Web Archiving

This guide covers web archiving, UTSA's web archiving efforts, and considerations for researchers.


UTSA Special Collections selectively captures, preserves, and makes accessible websites that document the culture and history of UTSA, San Antonio, and our surrounding South Texas communities.

Collections are curated into thematic subject areas and captured using web crawling tools provided by the Internet Archive’s Archive-It web archiving service. Special Collections currently has 19 active collections, which have captured and preserved over 87 million web documents.

Web content sought for preservation includes:

  • University of Texas at San Antonio websites, including official websites hosted by the university and social media sites created by staff, faculty, and student organizations.
  • Websites from organizations and communities in the following subject areas:
    • Bilingual Education
    • Border Studies
    • Food Culture
    • Gender Studies
    • Race/Ethnicity Studies
    • San Antonio Culture and History
    • Sexuality Studies
    • South Texas Culture and History

Partner description

UTSA Libraries Special Collections sustains the university's teaching, research, and outreach mission by preserving and providing access to valuable primary resources, and by creating digital collections for use by students and scholars at UTSA and from around the world. Through its web archiving program, Special Collections uses Archive-It to

  1. regularly capture and preserve web content created by UTSA’s administrative units, academic programs, and student life groups as part of our University Archives’ collecting mandate; and
  2. capture websites of organizations and web coverage of topical events that complement and/or supplement our physical collection development strategies.


The UTSA Special Collections Web Archiving Team:

  • Identifies a topic/subject/theme for a collection (if creating a new collection)
  • Selects relevant, specific web resources to crawl
  • Administers crawl mechanics and adds descriptions (metadata)
  • Determines the frequency of content changes/updates and sets crawl frequency accordingly.

Web Archiving Team discussion and approval is required for creation of new web collections/groups, seed selection, and for major changes to existing collections.

How to be an ethical researcher

Your responsibility as a researcher/end user:

Researchers are responsible for ensuring that they use archived web resources in an ethical manner.

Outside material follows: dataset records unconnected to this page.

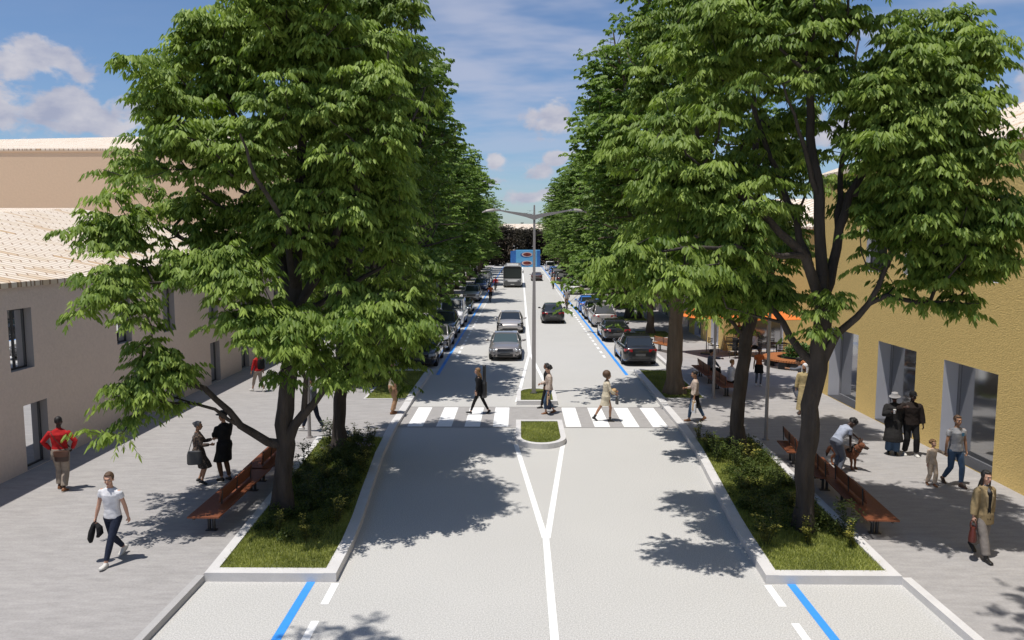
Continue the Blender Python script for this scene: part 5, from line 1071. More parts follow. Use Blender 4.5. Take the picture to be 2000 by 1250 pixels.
for i, ((x, y), lab) in enumerate((((7.81, 30.63), 'grey lamp post beside the lawn bed with the thick brown trunk'), ((-6.8, 24.22), 'grey lamp post behind the near left planting bed'), ((-6.7, 36.8), 'lamp post at the back of the left lawn bed'),
        ((10.5, 51.0), 'lamp post next to the first small lawn on the right pavement'), ((10.4, 72), 'lamp post near the walker in red on the right pavement'), ((-9.3, 52), 'lamp post next to the small lawns on the left pavement'), ((10.4, 92), 'farthest lamp post on the right pavement'), ((-9.3, 74), 'farthest lamp post on the left pavement'))):
    place(copy_tree(pl0), (x, y, PZ), 0, 1, lab)
def bench(loc, rz, label, length=2.75, m=None, back=(.0, 1.9), side=1):
    """length runs along y; slats laid across; half-length backrest in the middle of the seat"""
    m = m or M_wood; t = thing('park_bench', label, 'bench', loc, rz, 'slatted timber benches'); L_ = length; b = MB(); n = int(L_ / .068)
    for k in range(n): y = -L_ / 2 + k * L_ / n; b.box(-.34, .34, y, y + L_ / n - .022, .43, .465)
    b.build('seat', m, t); b = MB(); b.box(-.24, -.20, -L_ / 2 + .03, L_ / 2 - .03, .385, .43); b.box(.20, .24, -L_ / 2 + .03, L_ / 2 - .03, .385, .43)
    for y in (-L_ / 2 + .45, L_ / 2 - .45): b.box(-.198, .198, y - .04, y + .04, .39, .425)
    b.build('seat_frame', M_steel, t)
    for y in (-L_ / 2 + .45, L_ / 2 - .45):
        l = MB(); l.tube([(-.05, y, 0), (-.05, y, .39)], .035, 10); l.tube([(.05, y, 0), (.05, y, .39)], .035, 10); l.box(-.12, .12, y - .06, y + .06, 0, .02); l.build('leg', M_steel, t)
    b = MB(); y0, y1 = -L_ / 2 + back[0], -L_ / 2 + back[0] + back[1]
    for k in range(6): z = .52 + k * .052; x = side * (.06 + .010 * k); b.box(min(x, x + .022), max(x, x + .022), y0, y1, z, z + .040)
    b.build('backrest', m, t)
    for y in (y0 + .06, (y0 + y1) / 2, y1 - .06):
        b = MB(); b.tube([(side * .10, y, .44), (side * .125, y, .85)], .015, 6); b.build('backrest_support', M_steel, t)
    return t
a1 = at(395, 1008, .0); 
def bench_between(pa, pb, label, w=.34, **k):
    a = at(*pa, PZ + .44); b_ = at(*pb, PZ + .44); c = (a + b_) / 2; d = b_ - a; L_ = d.length; return bench((c.x, c.y, PZ), math.atan2(-d.x, d.y), label, L_, **k)
bench_between((396, 1012), (505, 915), 'nearest timber bench beside the left planting bed, seen lengthways', back=(.75, 2.0), side=1)
bench_between((500, 918), (548, 872), 'second timber bench beside the left planting bed, partly behind the trunk', back=(.2, 1.6), side=1)
bench_between((1725, 1018), (1638, 936), 'nearest timber bench beside the right planting bed, seen lengthways', back=(.85, 2.0), side=-1)
bench_between((1622, 935), (1582, 893), 'second timber bench beside the right planting bed, by the dog', back=(.0, 1.5), side=-1)
bench_between((1562, 885), (1540, 862), 'third timber bench of the right bed, mostly hidden by the leaning trunk', back=(.0, 1.5), side=-1)
bench((8.25, 43.5, PZ), R(24), 'lone orange-brown bench behind the black hatchback', 1.9, M_woodo, back=(.0, 1.9), side=-1)
bench((8.45, 34.7, PZ), 0, 'timber bench under the man in the dark suit', 2.7, back=(.2, 2.2), side=-1)
bench((8.45, 31.8, PZ), 0, 'timber bench under the fair-haired woman in white', 2.4, back=(.2, 2.0), side=-1)
bench((-7.6, 33.5, PZ), 0, 'timber bench beside the left lawn bed beyond the crossing', 2.6, back=(.2, 2.0))
bench((-7.6, 37.0, PZ), 0, 'farther timber bench beside the left lawn bed beyond the crossing', 2.6, back=(.2, 2.0))
# round timber bench round a planter
def ring_bench():
    t = thing('round_bench', 'round slatted orange timber bench curving round a planter in the square', 'bench', (14.1, 38.6, PZ)); n = 84; b = MB(); r0, r1 = 1.05, 1.75
    for k in range(n):
        a, c = 2 * math.pi * k / n, 2 * math.pi * (k + .82) / n
        b.rings([[(r0 * math.cos(q), r0 * math.sin(q), z), (r1 * math.cos(q), r1 * math.sin(q), z), (r1 * math.cos(q), r1 * math.sin(q), z - .09), (r0 * math.cos(q), r0 * math.sin(q), z - .09)] for q in (a, c) for z in (.46,)])
    b.build('seat', M_woodo, t)
    for k in range(7):
        a = 2 * math.pi * k / 7 + .3; b = MB(); b.rings([[((r * .9) * math.cos(q), (r * .9) * math.sin(q), z) for r, q in ((1.35, a - .17), (1.85, a - .13), (1.85, a + .13), (1.35, a + .17))] for z in (0, .36)]); b.build('leg', M_blackp, t)
    p = thing('planter', 'round dark planter with a leafy shrub in the middle of the round bench', 'planter', (14.1, 38.6, PZ)); MB().rings([ell((0, 0, z), a, a, None, None, 28) for z, a in ((0, .78), (.52, .86), (.52, .80), (.40, .78))]).build('pot', M_steel, p, True, 40)
    rng = np.random.default_rng(3); V, F, tv = bush_(rng); link('foliage', np_mesh_('foliage', V, F, mat('planter_leaf', (.06, .14, .025), .5), tv), p)
def np_mesh_(name, V, F, m, tv):
    me = bpy.data.meshes.new(name); me.from_pydata(V.tolist(), [], F.tolist()); me.materials.append(m); return me
def bush_(rng):
    n_ = 1800; d = rng.normal(size=(n_, 3)); d /= np.linalg.norm(d, axis=1)[:, None]; d[:, 2] = np.abs(d[:, 2]); P = np.array([0, 0, .42]) + d * np.array([.8, .8, .75]) * rng.uniform(.55, 1, (n_, 1))
    e = d + rng.normal(size=(n_, 3)) * .5; e /= np.linalg.norm(e, axis=1)[:, None]; w = np.cross(e, [0, 0, 1.]); w /= np.linalg.norm(w, axis=1)[:, None]; l = .13
    return np.stack([P, P + e * l * .5 + w * l * .28, P + e * l, P + e * l * .5 - w * l * .28], 1).reshape(-1, 3), np.arange(n_)[:, None] * 4 + np.array([0, 1, 2, 3]), None
ring_bench()
def parasol(loc, rz, label):
    t = thing('parasol', label, 'parasol', loc, rz, 'orange parasols of the cafe'); MB().tube([(0, 0, 0), (0, 0, 2.75)], .03, 10).build('pole', M_pole, t, True); MB().tube([(0, 0, 0), (0, 0, .08)], [.34, .30], 20).build('base', M_steel, t, True, 50)
    w = 1.4; b = MB(); c = [(-w, -w, 2.15), (w, -w, 2.15), (w, w, 2.15), (-w, w, 2.15)]; top = (0, 0, 2.75); b.add(c + [top], [(0, 1, 4), (1, 2, 4), (2, 3, 4), (3, 0, 4)]); b.add([(x, y, z - .02) for x, y, z in c] + [(0, 0, 2.73)], [(1, 0, 4), (2, 1, 4), (3, 2, 4), (0, 3, 4)])
    b.build('canopy', cloth('orange_canvas', (.72, .19, .04), var=.05, bump=.1), t)
    for k in range(4): r = MB(); p = c[k]; r.tube([(0, 0, 2.66), (p[0] * .97, p[1] * .97, p[2] - .05)], .012, 5); r.build('rib', M_steel, t)
    b = MB(); b.tube([(0, 0, 2.75), (0, 0, 2.85)], [.035, .015], 8); b.build('finial', M_steel, t)
    return t
u = parasol((13.5, 41.8, PZ), .15, 'orange square parasol over the cafe tables in front of the gold wall'); v = copy_tree(u); place(v, (9.9 + 3.4, 46.9 - 1.2 - 3.5 + 4.2, PZ), .4, 1, 'second orange parasol partly hidden by leaves near the shop opening')
v.location = (10.4, 42.6, PZ)
def cafe_table(loc, rz, label):
    t = thing('cafe_table', label, 'table', loc, rz, 'dark cafe tables'); MB().box(-.6, .6, -.38, .38, .72, .75).build('tabletop', M_steel, t); 
    MB().tube([(0, 0, .02), (0, 0, .72)], .035, 8).build('stem', M_steel, t); MB().box(-.28, .28, -.28, .28, 0, .02).build('base', M_steel, t); return t
def cafe_chair(loc, rz, label):
    t = thing('cafe_chair', label, 'chair', loc, rz, 'dark cafe chairs'); MB().box(-.22, .22, -.22, .22, .43, .46).build('seat', M_steel, t); b = MB()
    for k in range(4): b.box(-.21, .21, -.235, -.215, .55 + k * .09, .60 + k * .09)
    b.build('backrest', M_steel, t)
    for x in (-.20, .20):
        MB().tube([(x, .2, 0), (x, .2, .44)], .014, 6).build('leg', M_steel, t); MB().tube([(x, -.22, 0), (x, -.225, .90)], .014, 6).build('leg', M_steel, t)
    return t
t0 = cafe_table((14.0, 41.7, PZ), .1, 'dark table under the orange parasol by the gold wall'); place(copy_tree(t0), (11.9, 42.3, PZ), -.2, 1, 'dark table of the cafe left of the one under the parasol')
c0 = cafe_chair((14.0, 40.95, PZ), 0, 'dark chair in front of the table under the parasol')
for x, y, rz, lab in ((14.0, 42.5, math.pi, 'dark chair against the gold wall behind the table'), (14.9, 41.7, R(90), 'dark chair at the right end of the cafe table'), (15.6, 40.7, .3, 'stray dark chair nearest the shop corner'), (11.9, 43.1, math.pi, 'dark chair behind the left cafe table'), (10.9, 43.0, R(-70), 'dark chair at the left end of the cafe, beside the trunk'), (12.9, 41.75, R(120), 'dark chair under the guest in white'), (11.6, 41.1, R(-60), 'dark chair under the guest in black')):
    place(copy_tree(c0), (x, y, PZ), rz, 1, lab)
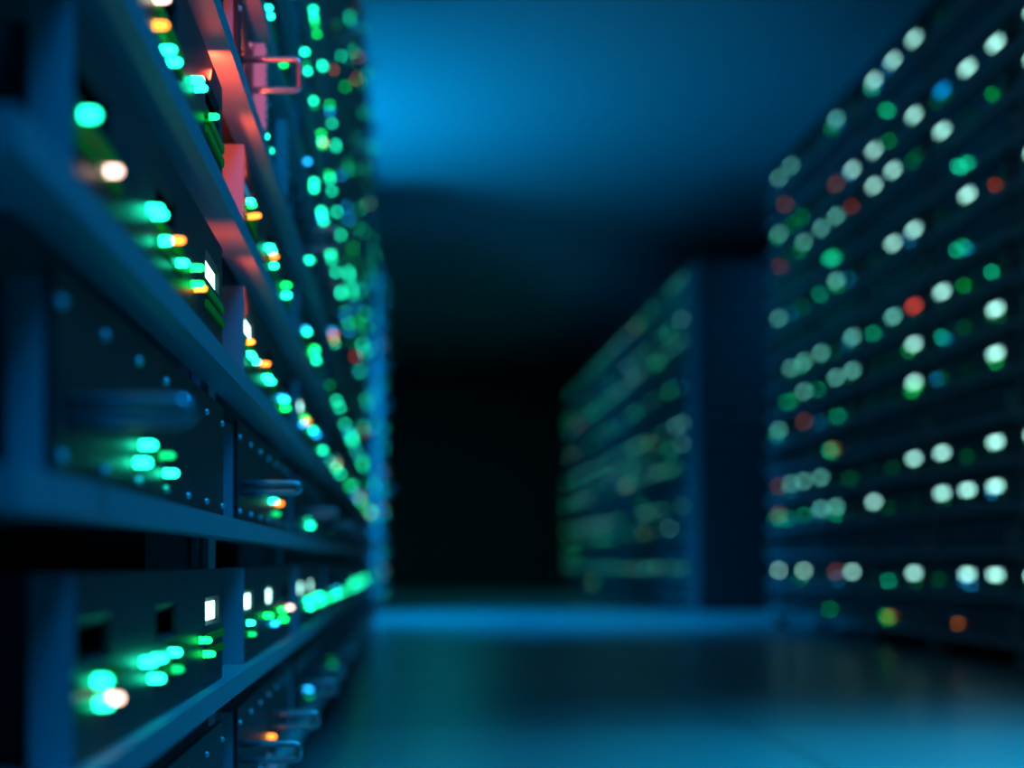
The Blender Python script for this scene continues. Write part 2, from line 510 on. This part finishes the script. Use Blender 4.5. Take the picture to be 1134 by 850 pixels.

Ethical use includes ensuring that the archived web resource is not represented as the most current version as well as including accurate citations of archived web resources. Researchers must also ensure that they are observing all copyright, property, and libel laws that apply. If necessary, researchers must obtain formal consent from copyright holders to republish or reuse the content of archived web resources.

Our responsibility as the collector:

Special Collections strives to respect the rights of content owners and to follow professional best practices for intellectual property rights management in web resource preservation. The Web Archiving Team seeks to follow the Section 108 Study Group’s recommendations for changes to the Copyright Act for web resource preservation. This group of copyright experts asserts that archives and libraries have the right to capture “publicly available” content (i.e., materials that do not require passwords, entry forms, or subscriptions) and that all governmental web resources should be freely accessible to web crawlers.

The Web Archiving Team does not determine the copyright status of web resources. All intellectual property rights are retained by the legal copyright holders. If UTSA does not clearly hold the copyright to a web resource, we cannot grant or deny permission to use the material.

Info for archived website creators

Special Collections acknowledges that organizations and individuals as content creators of web resources have agency over their born-digital content. If you believe we may have harvested your web content in error, or that maintaining your content in our web archive does not adequately reflect your organization, please contact us. Also, if you are the copyright owner of material found in our web archive and believe UTSA has used the work beyond fair use and without permission, we want to hear from you. Please email us at specialcollections@utsa.edu.

While we are able to remove captured web resources from UTSA’s Archive-It partner page, we cannot remove these resources from the Wayback Machine. Removing a web resource from our partner page will diminish its discoverability, but we do not have the power to fully delete a captured website.

As a preemptive measure, the Web Archiving Team strives to capture content which was created for public consumption (e.g., a public official’s Twitter feed, the website of a business, etc.). Content within official UTSA web resources (any content on utsa.edu or content created by UTSA for University purposes) is predominantly considered to be public record. In the rare event that we select web resources created by private individuals for personal purposes for capture, an opt-out notification will be distributed to groups or individuals prior to crawls.